Each chapter is dedicated to a single character who, in most cases, will not be the primary focus again. This structural gambit unfortunately results in a compartmentalized narrative. All 13 protagonists get their own chapter, with only one or two repeats. And because the chapters are structured like character sketches, every 15 or 20 pages the reader must reset and make mental space for a new set of personality quirks and childhood memories. As a result, much of the novel is given over to flashbacks and exposition. Each chapter demands the escape velocity of a short story ... All of her characters are rendered with depth, portrayed with amusement and affection. Frumkin’s witty, third-person voice is as comfortable with the drug-dealing Reggie Marshall as it is his Melville scholar wife, Tasha ... It is a fundamentally comic novel (and a very funny one at that).

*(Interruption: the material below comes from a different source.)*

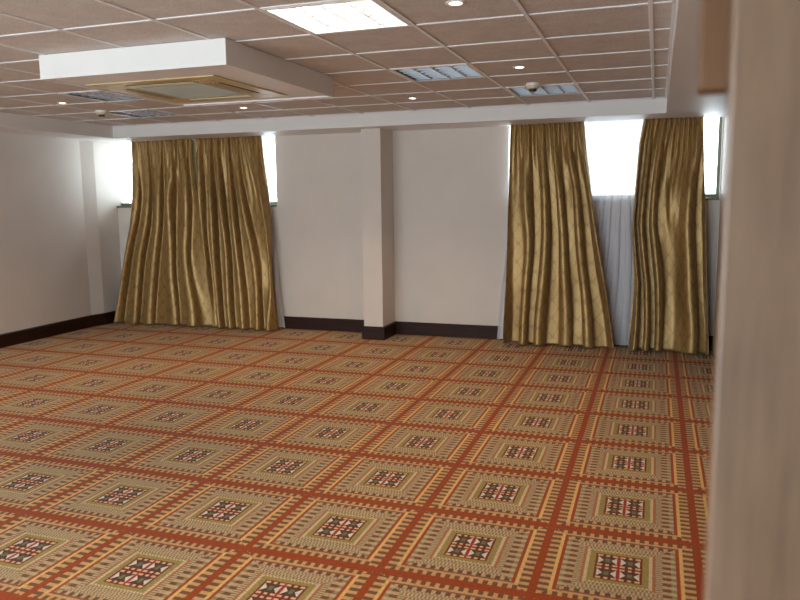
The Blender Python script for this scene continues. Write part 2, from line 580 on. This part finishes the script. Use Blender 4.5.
# ------------------------------------------------------------------ boxed air conditioner
AX0, AX1, AY0, AY1, AZ = -3.645, -2.315, 3.73, 5.20, 2.357
t = empty('ceiling_box', (0, 0, 0)); t.location = ((AX0 + AX1) / 2, (AY0 + AY1) / 2, ZC)
tag(t, 'white boxed casing hanging under the ceiling around the air conditioner', 'ceiling box')
hx, hy = (AX1 - AX0) / 2, (AY1 - AY0) / 2
dz = AZ - ZC
b = bmesh.new()
box(b, -hx, hx, -hy, -hy + .022, dz, 0); box(b, -hx, hx, hy - .022, hy, dz, 0)
box(b, -hx, -hx + .022, -hy + .022, hy - .022, dz, 0); box(b, hx - .022, hx, -hy + .022, hy - .022, dz, 0)
obj('side_boards', b, M['white'], t)
b = bmesh.new(); box(b, -hx + .022, hx - .022, -hy + .022, hy - .022, dz + .010, dz + .022)
obj('underside', b, M['white'], t)

CX, CY, CH = -3.09, 4.53, .487
zt = AZ + .010
t = empty('air_conditioner', (CX, CY, zt))
tag(t, 'ivory square cassette air conditioner set in the underside of the white box', 'air conditioner')
# face frame with four outlets cut as recesses: built from bars
b = bmesh.new()
o, i0, i1, g = CH, .385, .305, .27      # outer, slot outer, slot inner, grille half sizes
zb, zu = -.012, -.0005
def ring(b, ro, ri, z0, z1):
    box(b, -ro, ro, -ro, -ri, z0, z1, .003); box(b, -ro, ro, ri, ro, z0, z1, .003)
    box(b, -ro, -ri, -ri, ri, z0, z1, .003); box(b, ri, ro, -ri, ri, z0, z1, .003)
ring(b, o, i0, zb * .75, zu)
ring(b, i1, g, zb, zu)
for sx in (-1, 1):
    for sy in (-1, 1):
        box(b, min(sx * i0, sx * .26), max(sx * i0, sx * .26), min(sy * i0, sy * .26), max(sy * i0, sy * .26), zb * .85, zu, .003)
obj('face_frame', b, M['ivory'], t)
for rot in range(4):
    b = bmesh.new(); box(b, -.258, .258, i1 + .001, i0 - .001, -.0100, zu)
    bmesh.ops.rotate(b, verts=b.verts[:], cent=(0, 0, 0), matrix=Matrix.Rotation(rot * math.pi / 2, 3, 'Z'))
    obj('air_slot', b, M['slot'], t)
    for yy in (.327, .358):
        b = bmesh.new()
        prism(b, [(yy - .004, -.0102), (yy + .008, -.0102), (yy + .008, -.0116), (yy - .003, -.0135)], -.255, .255)
        for v in b.verts: v.co = Vector((v.co.z, v.co.x, v.co.y))
        bmesh.ops.rotate(b, verts=b.verts[:], cent=(0, 0, 0), matrix=Matrix.Rotation(rot * math.pi / 2, 3, 'Z'))
        obj('air_vane', b, M['ivory2'], t)
b = bmesh.new(); box(b, -g, g, -g, g, -.010, zu)
for k in range(26):
    yy = -g + .02 + k * (2 * g - .04) / 25
    box(b, -g + .015, g - .015, yy - .004, yy + .004, -.0125, -.010)
obj('intake_grille', b, M['filter'], t)


# ------------------------------------------------------------------ curtains
def vnoise(seed):
    r = np.random.RandomState(seed); G = r.rand(64, 64) * 2 - 1
    def f(a, b):
        a = np.asarray(a) + 7.3; b = np.asarray(b) + 3.1
        i = np.floor(a).astype(int); j = np.floor(b).astype(int)
        u = a - i; v = b - j; u = u * u * (3 - 2 * u); v = v * v * (3 - 2 * v)
        g = lambda p, q: G[p % 64, q % 64]
        return (g(i, j) * (1 - u) + g(i + 1, j) * u) * (1 - v) + (g(i, j + 1) * (1 - u) + g(i + 1, j + 1) * u) * v
    return f


def interp(t, tab, c):
    return np.interp(t, [r[0] for r in tab], [r[c] for r in tab])


def cloth(name, edges, ytab, amp, n, seed, mat, thick, ztop, zbot=.004, nx=220, nz=110, gather=1.0, fullness=1.9, hemvar=.008, back=0, parent=None):
    """edges: rows (t, left x, right x), t = 0 at the top; ytab: rows (t, y)"""
    N1, N2, N3 = vnoise(seed), vnoise(seed + 1), vnoise(seed + 2)
    s = np.linspace(0, 1, nx)[None, :].repeat(nz, 0)
    t = np.linspace(0, 1, nz)[:, None].repeat(nx, 1)
    xl = interp(t, edges, 1); xr = interp(t, edges, 2)
    ph = s * n + .75 * N1(s * n * .45, t * 1.1) + .22 * N2(s * n * .9, t * 3)
    fold = N3(s * n * .6, t * 1.4)
    cw = np.cos(2 * np.pi * ph)
    big = (-cw - .22 * np.cos(4 * np.pi * ph)) * (.78 + .42 * fold)
    ph2 = s * n * 3.0 + .4 * N2(s * n, t * 2)
    small = np.sin(2 * np.pi * ph2)
    kt = np.clip(t / .30, 0, 1) ** .8
    A = amp * (.35 + .65 * kt)
    y = interp(t, ytab, 1) + A * big * (.45 + .55 * kt) + gather * .014 * small * np.exp(-t / .15)
    y += amp * .25 * N2(s * n * 1.4 + 9, t * 4) * kt
    if back: y += back * t ** 1.5 * np.clip((s - .84) / .16, 0, 1)
    x = xl + (xr - xl) * s
    dx = (xr - xl) / n
    lim = np.clip(np.minimum(s, 1 - s) * 10, 0, 1)
    x += dx * (.085 * np.sin(4 * np.pi * ph)) * kt * lim
    x += .30 * dx * N3(s * n * .4 + 4, t * 2.0) * lim
    z = ztop + (zbot - ztop) * t
    z = z + hemvar * (1 + N1(s * n * .5 + 5, t * 0)) * t ** 6
    bm = bmesh.new()
    uvl = bm.loops.layers.uv.new('UVMap')
    V = [[bm.verts.new((float(x[j, i]), float(y[j, i]), float(z[j, i]))) for i in range(nx)] for j in range(nz)]
    Wd = float(np.mean(xr - xl)) * fullness
    for j in range(nz - 1):
        for i in range(nx - 1):
            f = bm.faces.new((V[j][i], V[j + 1][i], V[j + 1][i + 1], V[j][i + 1]))
            f.smooth = True
            for l, (jj, ii) in zip(f.loops, ((j, i), (j + 1, i), (j + 1, i + 1), (j, i + 1))):
                l[uvl].uv = (ii / (nx - 1) * Wd, float(z[jj, ii]))
    cx = float(np.mean(x[-1])); cy = float(np.mean(y[-1]))
    for v in bm.verts: v.co.x -= cx; v.co.y -= cy
    o = obj(name, bm, mat, loc=(cx, cy, 0))
    if thick:
        md = o.modifiers.new('thickness', 'SOLIDIFY'); md.thickness = thick; md.offset = 0
    return o

ZT = ZS - .001
GRP = 'gold satin curtains at the high windows'
YT = [(0, 8.0), (.3, 7.98), (.8, 7.92), (1, 7.88)]
c = cloth('curtain', [(0, -6.43, -5.51), (.1, -6.43, -5.50), (.45, -6.49, -5.42), (.8, -6.64, -5.33), (1, -6.715, -5.285)], YT, .068, 5, 11, M['gold'], .004, ZT, back=.07)
tag(c, 'gold satin curtain at the far left, flaring out to the corner and puddling', 'curtain', GRP)
l = cloth('lining', [(0, -5.64, -5.40), (.4, -5.60, -5.40), (.75, -5.5, -5.37)], [(0, 8.062), (1, 8.06)], .004, 2, 5, M['lining'], 0, ZT, zbot=.7, nx=24, nz=30, gather=.2)
l.location -= c.location; l.parent = c
l['label'] = 'pale lining at the leading edge'
c = cloth('curtain', [(0, -5.455, -4.52), (.1, -5.46, -4.51), (.5, -5.38, -4.42), (1, -5.25, -4.345)], YT, .062, 6, 29, M['gold'], .004, ZT)
tag(c, 'gold satin curtain hanging straight, left of the blank wall and pillar', 'curtain', GRP)
c = cloth('curtain', [(0, -1.50, -.74), (.12, -1.51, -.71), (.4, -1.525, -.61), (.75, -1.525, -.465), (1, -1.535, -.372)], YT, .070, 5, 47, M['gold'], .004, ZT)
tag(c, 'gold satin curtain right of the pillar, its right edge swept outward at the floor', 'curtain', GRP)
c = cloth('curtain', [(0, -.155, .405), (.1, -.19, .42), (.45, -.235, .47), (.7, -.20, .50), (1, -.235, .545)], YT, .070, 4, 61, M['gold'], .004, ZT)
tag(c, 'narrow gold satin curtain next to the wooden door edge on the far right', 'curtain', GRP)

SG = 'white sheer curtains behind the gold ones'
c = cloth('sheer_curtain', [(0, -5.9, -4.53), (.4, -5.9, -4.47), (1, -5.9, -4.335)], [(0, 8.10), (1, 8.10)], .014, 14, 83, M['sheer'], 0, ZT, gather=.3)
tag(c, 'white sheer curtain peeking out right of the left pair of gold curtains', 'curtain', SG)
c = cloth('sheer_curtain', [(0, -1.52, .36), (.5, -1.56, .36), (1, -1.655, .36)], [(0, 8.10), (.5, 8.10), (1, 8.085)], .016, 19, 97, M['sheer'], 0, ZT, gather=.3, nx=320)
tag(c, 'white sheer curtain showing between the two right-hand gold curtains', 'curtain', SG)

# ------------------------------------------------------------------ door leaf beside the camera
DY = .80
b = bmesh.new(); box(b, .0640, .60, DY, DY + .045, .008, 2.15, .003)
struct('door_1', b, M['door'])

b = bmesh.new(); box(b, .037, .6045, .86, .90, 1.709, ZS - .001, .003)  # made-up wooden panel standing in for an unidentified brown blur
struct('standin_panel', b, M['panelling'])

# ------------------------------------------------------------------ light from outside
Wd = bpy.data.worlds.new('overcast_sky'); S.world = Wd; Wd.use_nodes = True
bg = Wd.node_tree.nodes['Background']
bg.inputs[0].default_value = (.86, .93, 1.0, 1); bg.inputs[1].default_value = 6.5
for nme, W, y, s in (('window_1', W1, YB + .2, 1), ('window_2', W2, YB + .2, 1), ('added_window', W3, YF - .2, -1)):
    L = bpy.data.lights.new('daylight_portal', 'AREA'); L.shape = 'RECTANGLE'; L.size = W[1] - W[0]; L.size_y = W[3] - W[2]
    L.cycles.is_portal = True
    o = bpy.data.objects.new('daylight_portal', L); COL.objects.link(o)
    o.location = ((W[0] + W[1]) / 2, y, (W[2] + W[3]) / 2)
    o.rotation_euler = (math.radians(-90 if s > 0 else 90), 0, 0)

# ------------------------------------------------------------------ camera
cam = bpy.data.cameras.new('camera'); co = bpy.data.objects.new('camera', cam); COL.objects.link(co)
F, PITCH, YAW, ROLL = 735.82, .1373, .3346, -.0116
cam.sensor_fit = 'HORIZONTAL'; cam.sensor_width = 36; cam.lens = F / 800 * 36
cam.clip_start = .05
cy, sy = math.cos(YAW), math.sin(YAW)
Rz = Matrix(((cy, sy, 0), (-sy, cy, 0), (0, 0, 1)))
B = Matrix(((1, 0, 0), (0, 0, -1), (0, 1, 0)))
cp, sp = math.cos(PITCH), math.sin(PITCH); Rx = Matrix(((1, 0, 0), (0, cp, -sp), (0, sp, cp)))
cr, sr = math.cos(ROLL), math.sin(ROLL); Rr = Matrix(((cr, -sr, 0), (sr, cr, 0), (0, 0, 1)))
R = Rr @ Rx @ B @ Rz
Rc = R.transposed() @ Matrix(((1, 0, 0), (0, -1, 0), (0, 0, -1)))
co.matrix_world = Matrix.Translation((0, 0, 1.6)) @ Rc.to_4x4()
cam.dof.use_dof = True; cam.dof.focus_distance = 5.0; cam.dof.aperture_fstop = 3.6
S.camera = co

vs = S.view_settings
vs.view_transform = 'Standard'; vs.look = 'None'; vs.gamma = 1; vs.use_curve_mapping = False
vs.exposure = 0.66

Each point of view (and there are many) feels distinct; often, the same events are shown through the eyes of different characters, adding dimension. Although some readers might find it disorienting to be launched into another point of view just when they’ve settled into the current one, the novel’s nonlinear, fragmented structure reflects its themes of disconnection and the uneasy mental states of most of the characters. Messy, meandering and occasionally illuminating, The Comedown is a family saga that recalls real life.
Frumkin’s powerfully drawn moments present themes of race, religion, and education; addiction and mental illness; sex, love, and inheritance. And if her novel’s sprawl comes at the cost of its focus, Frumkin displays a real knack for creating lifelike, original characters and letting them do the talking. Readers who enjoy getting quite literally lost in interconnected stories and drilled-down character studies will happily buckle up for the ride.
The novel is less a mystery than a set of character studies that make up a cross-section of contemporary America ... A stronger novel would more efficiently connect its many threads (or dispense with a few), but from page to page, character to character, this is a powerful debut. Frumkin has talent to burn, and this very good novel suggests the potential for a truly great one.
...a messily realistic narrative with many loose ends and too much detail about minor players, yet with a powerful sense of personal blind spots and self-delusions. Fans of puzzling, epic family sagas will enjoy the layered narrative, but the roundabout path may put off some readers.